Auf dem Weg zur Industrie 5.0
Volatile Märkte
Das Ziel der Wertstromkinematik ist dagegen eine individualisierte Produktion, die trotzdem hoch produktiv ist. Das lässt sich nur mit modularen und rekonfigurierbaren Fertigungssystemen erreichen. Die bisherige Anlagentechnik genügt dafür nicht. Man müsse sich den Boden einer auf Basis der Wertstromkinematik erstellten Anlage wie eine Art Legoplatte vorstellen, auf der sich sogenannte Nullpunktspannvorrichtungen befinden, die nicht nur genauestens eingemessen wurden, sondern über die auch Energie und Signale übertragen werden können. Auf diesen Punkten lassen sich dann standardisierte Roboterarme, die Kinematiken, anbringen, die sich selbst mit unterschiedlichen Werkzeugen wie Schweisszangen, Fräsen oder auch Messwerkzeugen ausstatten können.
Damit soll letztlich eine Flexibilität möglich sein, wie sie heute eigentlich nur 3D-Drucker bieten. Es gibt noch eine weitere Gemeinsamkeit: Auch beim 3D-Druck läuft im Grunde alles digital. Eine Datei aus dem Internet genügt, um auf Knopfdruck ein komplett anderes Teil herzustellen. Trotzdem sind die Möglichkeiten des 3D-Drucks im Vergleich zur echten industriellen Produktion begrenzt.
Kognitive Verbesserungen
Für die Wertstromkinematik werden keine klassischen Roboter benötigt, weil diese noch nicht flexibel genug sind. Das System lässt sich nach Angaben von Professor Fleischer eher mit der Zusammenarbeit mehrerer Menschen vergleichen. Bestimmte Aufgaben könne ein Mensch durchaus alleine erfüllen. Für andere Aufgaben oder wenn eine höhere Genauigkeit erforderlich sei, müssten dagegen mehrere Personen zusammenarbeiten. Wenn zwei Menschen zum Beispiel gemeinsam etwas Schweres heben, könne der Stärkere dem Schwächeren helfen und die Last ausgleichen. So etwas lasse sich auch mit Kinematiken verwirklichen, kündigt Fleischer an.
Durch eine Koppelung mehrerer Roboterarme können höhere Genauigkeiten oder auch einfach nur mehr Kraft erreicht werden. Die mit der Wertstromkinematik möglichen neuartigen Fertigungsanlagen sollen zudem in der Lage sein, selbstständig die verschiedenen Ausgangsteile, die benötigt werden, zu positionieren und weiterzureichen oder auch selbst ihre Werkzeuge auszutauschen.
Das alles funktioniert nur mit einer vollständig digitalisierten Prozesskette, die mit einem in CAD erstellten Produkt beginnt.
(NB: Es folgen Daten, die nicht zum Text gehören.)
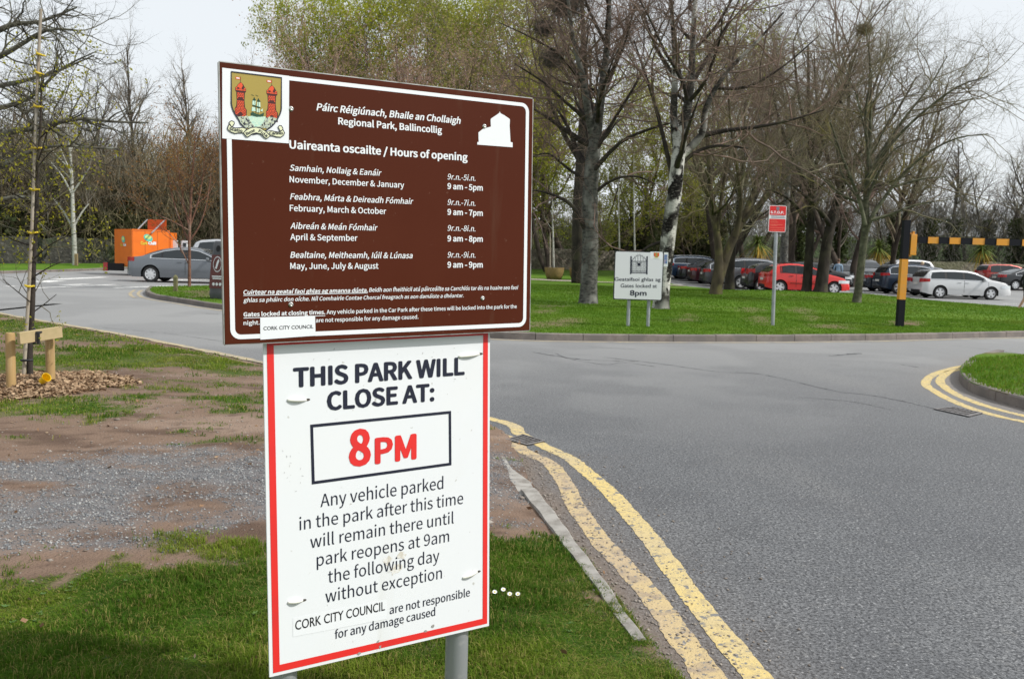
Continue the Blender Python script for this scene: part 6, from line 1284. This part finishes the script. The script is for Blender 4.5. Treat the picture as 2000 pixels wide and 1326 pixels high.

Dieses wird zunächst analysiert, dann wird eine spezielle Hallenplanung umgesetzt. Dabei wird unter anderem festgelegt, welche Kinematiken an welcher Stelle stehen müssen und welche Werkzeuge und Bewegungsprogramme sie benötigen. Die Planungs- und Inbetriebnahmezeit für eine komplett neue Fertigungsanlage soll sich dank der Wertstromkinematik erheblich verkürzen lassen.
Die dafür erforderlichen Planungs-Tools gibt es noch nicht oder nur in Ansätzen. Bislang existieren lediglich Prototypen und Entwürfe. Gebe es diese erst einmal, dann könne man die «Produktion komplett auf ein höheres Niveau der Flexibilität und Wandelbarkeit heben», ist Jürgen Fleischer überzeugt. Das erfordere jedoch noch einige Schritte und es werde noch Jahre dauern, bis es so weit sei.